E le idee ormai sono chiare anche su quello che è stato per anni uno dei protagonisti assoluti delle indagini sulla strage di via D’Amelio. «Scarantino era un pupo vestito da mafioso, mai riconosciuto da altri mafiosi doc come Cancemi, La Barbera ed altri, come mafioso a sua volta, in molti confronti mai depositati o depositati in ritardo.
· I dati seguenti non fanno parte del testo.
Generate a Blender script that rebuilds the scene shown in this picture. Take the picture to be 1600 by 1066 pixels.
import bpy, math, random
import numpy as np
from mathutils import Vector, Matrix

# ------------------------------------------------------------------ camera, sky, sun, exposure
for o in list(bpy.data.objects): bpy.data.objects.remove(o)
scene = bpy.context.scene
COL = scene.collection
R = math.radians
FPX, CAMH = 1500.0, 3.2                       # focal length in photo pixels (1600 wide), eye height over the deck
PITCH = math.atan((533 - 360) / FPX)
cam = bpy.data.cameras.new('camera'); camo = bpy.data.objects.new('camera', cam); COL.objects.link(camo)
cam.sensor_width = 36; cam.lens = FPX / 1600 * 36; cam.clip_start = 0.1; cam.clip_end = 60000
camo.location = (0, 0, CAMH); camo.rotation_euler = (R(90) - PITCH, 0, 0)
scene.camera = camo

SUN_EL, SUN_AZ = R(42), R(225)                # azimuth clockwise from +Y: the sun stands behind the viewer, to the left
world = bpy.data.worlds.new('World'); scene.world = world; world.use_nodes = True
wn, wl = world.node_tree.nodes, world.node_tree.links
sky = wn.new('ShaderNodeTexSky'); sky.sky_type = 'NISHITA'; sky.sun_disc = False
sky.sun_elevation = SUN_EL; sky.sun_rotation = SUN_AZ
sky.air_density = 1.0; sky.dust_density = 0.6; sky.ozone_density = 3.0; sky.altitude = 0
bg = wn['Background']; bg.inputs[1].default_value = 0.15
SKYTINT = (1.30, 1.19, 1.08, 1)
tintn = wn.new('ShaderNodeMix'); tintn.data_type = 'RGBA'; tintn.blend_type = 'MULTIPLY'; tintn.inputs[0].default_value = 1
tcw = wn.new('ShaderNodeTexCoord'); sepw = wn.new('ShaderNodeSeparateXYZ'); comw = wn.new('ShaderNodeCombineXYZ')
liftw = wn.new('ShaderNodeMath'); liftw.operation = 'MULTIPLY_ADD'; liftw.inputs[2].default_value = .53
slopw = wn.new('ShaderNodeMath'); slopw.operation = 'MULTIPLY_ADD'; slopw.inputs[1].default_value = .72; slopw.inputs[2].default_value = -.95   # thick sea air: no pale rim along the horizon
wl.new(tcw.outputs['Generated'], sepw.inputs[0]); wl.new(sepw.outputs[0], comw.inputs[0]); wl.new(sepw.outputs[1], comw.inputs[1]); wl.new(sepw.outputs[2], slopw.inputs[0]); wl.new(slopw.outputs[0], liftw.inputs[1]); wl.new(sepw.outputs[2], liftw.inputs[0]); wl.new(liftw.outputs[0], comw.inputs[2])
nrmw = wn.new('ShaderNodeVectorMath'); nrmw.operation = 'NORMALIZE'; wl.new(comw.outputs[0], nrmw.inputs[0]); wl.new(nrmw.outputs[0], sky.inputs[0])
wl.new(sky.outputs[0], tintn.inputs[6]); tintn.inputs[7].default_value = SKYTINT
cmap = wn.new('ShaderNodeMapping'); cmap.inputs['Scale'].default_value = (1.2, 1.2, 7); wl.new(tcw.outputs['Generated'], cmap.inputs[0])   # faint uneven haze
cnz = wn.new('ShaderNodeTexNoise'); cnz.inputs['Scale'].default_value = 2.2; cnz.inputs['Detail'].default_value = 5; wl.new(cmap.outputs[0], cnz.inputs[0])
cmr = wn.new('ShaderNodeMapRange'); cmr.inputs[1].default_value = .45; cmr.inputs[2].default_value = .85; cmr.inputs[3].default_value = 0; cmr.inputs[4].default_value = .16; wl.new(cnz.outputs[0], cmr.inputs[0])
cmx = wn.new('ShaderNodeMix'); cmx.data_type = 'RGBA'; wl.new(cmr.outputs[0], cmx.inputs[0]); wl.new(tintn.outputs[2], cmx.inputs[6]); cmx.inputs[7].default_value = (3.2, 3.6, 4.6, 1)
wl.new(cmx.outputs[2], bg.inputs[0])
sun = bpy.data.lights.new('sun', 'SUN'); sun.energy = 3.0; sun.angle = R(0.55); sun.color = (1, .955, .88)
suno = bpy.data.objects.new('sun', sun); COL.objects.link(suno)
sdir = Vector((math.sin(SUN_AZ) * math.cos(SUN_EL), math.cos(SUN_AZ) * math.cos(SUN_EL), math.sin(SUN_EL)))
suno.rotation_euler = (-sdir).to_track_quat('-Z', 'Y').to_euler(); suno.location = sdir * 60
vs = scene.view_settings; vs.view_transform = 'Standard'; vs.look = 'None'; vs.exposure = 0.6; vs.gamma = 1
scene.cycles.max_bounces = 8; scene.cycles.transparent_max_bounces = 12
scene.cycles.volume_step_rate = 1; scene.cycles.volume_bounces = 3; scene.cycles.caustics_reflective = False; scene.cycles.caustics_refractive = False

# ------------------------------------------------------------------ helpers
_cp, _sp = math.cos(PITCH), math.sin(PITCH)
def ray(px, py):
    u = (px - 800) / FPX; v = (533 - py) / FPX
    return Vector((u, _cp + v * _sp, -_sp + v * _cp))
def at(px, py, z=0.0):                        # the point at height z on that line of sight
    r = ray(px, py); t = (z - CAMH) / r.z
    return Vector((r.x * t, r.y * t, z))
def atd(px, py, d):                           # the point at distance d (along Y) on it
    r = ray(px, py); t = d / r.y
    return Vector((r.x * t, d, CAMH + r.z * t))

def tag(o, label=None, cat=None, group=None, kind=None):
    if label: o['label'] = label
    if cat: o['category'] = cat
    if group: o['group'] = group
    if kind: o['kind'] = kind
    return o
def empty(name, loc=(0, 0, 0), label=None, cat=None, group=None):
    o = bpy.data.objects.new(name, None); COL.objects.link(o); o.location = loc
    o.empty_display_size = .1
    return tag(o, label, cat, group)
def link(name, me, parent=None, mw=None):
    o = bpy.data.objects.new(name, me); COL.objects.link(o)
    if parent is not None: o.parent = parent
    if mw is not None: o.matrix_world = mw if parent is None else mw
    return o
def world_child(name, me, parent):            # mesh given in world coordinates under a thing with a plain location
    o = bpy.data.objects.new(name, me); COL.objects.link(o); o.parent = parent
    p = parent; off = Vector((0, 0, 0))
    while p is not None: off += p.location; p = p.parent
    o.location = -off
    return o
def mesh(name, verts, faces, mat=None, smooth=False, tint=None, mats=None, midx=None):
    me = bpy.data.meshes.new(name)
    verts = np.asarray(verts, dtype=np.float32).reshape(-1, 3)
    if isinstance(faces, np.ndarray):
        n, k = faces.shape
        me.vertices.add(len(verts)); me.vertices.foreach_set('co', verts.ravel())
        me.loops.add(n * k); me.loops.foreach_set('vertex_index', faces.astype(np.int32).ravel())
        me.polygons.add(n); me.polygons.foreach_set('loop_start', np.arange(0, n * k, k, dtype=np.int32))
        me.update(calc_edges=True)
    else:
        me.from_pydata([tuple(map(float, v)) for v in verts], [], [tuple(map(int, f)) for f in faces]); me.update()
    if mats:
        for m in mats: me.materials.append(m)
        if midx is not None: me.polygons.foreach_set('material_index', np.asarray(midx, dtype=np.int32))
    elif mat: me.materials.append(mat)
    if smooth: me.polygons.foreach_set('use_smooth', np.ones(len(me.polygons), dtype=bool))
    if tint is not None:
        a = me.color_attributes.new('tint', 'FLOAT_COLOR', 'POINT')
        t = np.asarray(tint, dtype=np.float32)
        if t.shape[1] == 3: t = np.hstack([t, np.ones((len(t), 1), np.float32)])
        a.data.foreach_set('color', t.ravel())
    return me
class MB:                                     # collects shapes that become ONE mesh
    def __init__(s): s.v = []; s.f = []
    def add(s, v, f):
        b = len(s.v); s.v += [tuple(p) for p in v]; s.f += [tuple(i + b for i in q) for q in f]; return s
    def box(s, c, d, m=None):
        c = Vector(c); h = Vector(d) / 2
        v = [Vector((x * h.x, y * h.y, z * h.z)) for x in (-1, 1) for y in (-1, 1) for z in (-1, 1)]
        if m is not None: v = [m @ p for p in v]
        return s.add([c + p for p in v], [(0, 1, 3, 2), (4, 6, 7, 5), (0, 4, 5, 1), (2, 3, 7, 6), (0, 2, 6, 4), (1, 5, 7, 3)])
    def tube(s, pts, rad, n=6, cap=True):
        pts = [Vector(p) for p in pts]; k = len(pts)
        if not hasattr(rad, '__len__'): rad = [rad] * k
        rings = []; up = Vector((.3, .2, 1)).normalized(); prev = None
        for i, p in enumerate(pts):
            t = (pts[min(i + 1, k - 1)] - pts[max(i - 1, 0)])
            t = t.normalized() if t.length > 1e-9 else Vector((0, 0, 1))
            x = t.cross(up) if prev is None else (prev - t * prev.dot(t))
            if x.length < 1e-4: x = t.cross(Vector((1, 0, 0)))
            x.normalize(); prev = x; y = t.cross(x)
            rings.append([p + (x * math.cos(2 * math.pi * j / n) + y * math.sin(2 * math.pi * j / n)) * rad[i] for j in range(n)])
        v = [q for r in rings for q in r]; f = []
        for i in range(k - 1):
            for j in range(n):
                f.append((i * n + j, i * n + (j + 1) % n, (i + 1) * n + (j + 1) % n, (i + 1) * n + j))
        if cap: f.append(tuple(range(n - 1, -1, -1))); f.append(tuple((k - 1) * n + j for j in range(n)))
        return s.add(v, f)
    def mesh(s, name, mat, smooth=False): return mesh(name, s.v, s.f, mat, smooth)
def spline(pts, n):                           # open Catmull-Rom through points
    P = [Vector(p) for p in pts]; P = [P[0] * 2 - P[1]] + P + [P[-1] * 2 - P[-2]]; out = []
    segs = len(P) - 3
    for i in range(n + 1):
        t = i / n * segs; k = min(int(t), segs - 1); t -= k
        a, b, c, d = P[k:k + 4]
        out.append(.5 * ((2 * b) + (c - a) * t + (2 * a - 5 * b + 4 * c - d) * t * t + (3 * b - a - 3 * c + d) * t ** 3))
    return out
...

Una persona infima che è stato vestito da mafioso e che è stato indottrinato, indottrinamento che è avvenuto attraverso un’opera di tartassamento, con la redazione di verbali precostituiti che venivano letti da Scarantino durante le udienze dibattimentali e, lo hanno dichiarato gli stessi poliziotti, dovevano aiutare lo stesso Scarantino a ripassare visto l’infimo spessore culturale dello stesso». E non si ferma: «Un uso sconsiderato dei colloqui investigativi, ne sono stati autorizzati ben dieci dalla dottoressa Ilda Boccassini, dopo il pentimento di Scarantino, cosa abbastanza strana e contro la ratio dell’istituto, perché poi gli stessi poliziotti ci sono venuti a dire che quei colloqui non erano che un titolo per entrare a Pianosa, dove si trovava in quel periodo, e dovevano servire ad effettuare compagnia allo stesso e questa affermazione non è mai stata chiarita dalla stessa Boccassini, tramite anche appelli pubblici. Tutto mi rimbalza sempre addosso».

Lei, intanto, a Caltanissetta c’è stata e, costituita parte civile insieme alla sua famiglia, ha avuto modo di incontrare i tre funzionari sotto accusa. Decidendo, d’istinto durante una pausa, anche di avvicinarli. «È stata una richiesta seppure breve di confronto che sicuramente è stata definita irrituale durante una pausa, ma ritengo sacrosanta questa necessità di un confronto con persone che devono tante spiegazione non soltanto alle famiglie, ma penso alla popolazione intera. Quello che ho registrato – racconta ancora – è stato soltanto un grande imbarazzo, un silenzio fatto di farfugliamento di parole, di frasi come “Ci sentiamo in un film, siamo dei servitori dello Stato”, ho chiesto “Ma di quale Stato?”. Ricordo che loro sono la longa manus di organi inquirenti che hanno il dovere, se non il compito principalmente istituzionale, di dirigere, coordinare, indagare. Uno di loro ha detto “Eseguivamo solo delle indagini”, ma questa non può essere una scusante. A questo punto dicano all’ordine di chi. Eseguire degli ordini illeciti non può essere una via d’uscita. E voglio ricordare che in questo processo ci sono state schiere di magistrati, di inquirenti e giudicanti, che hanno accettato questo stato di cose. Da persona poco esperta – conclude – mi rifiuto di credere che tutto questo possa essere avvenuto sotto gli occhi ignari di persone inconsapevoli che comunque avevano l’obbligo istituzionale di esercitare un controllo e coordinare».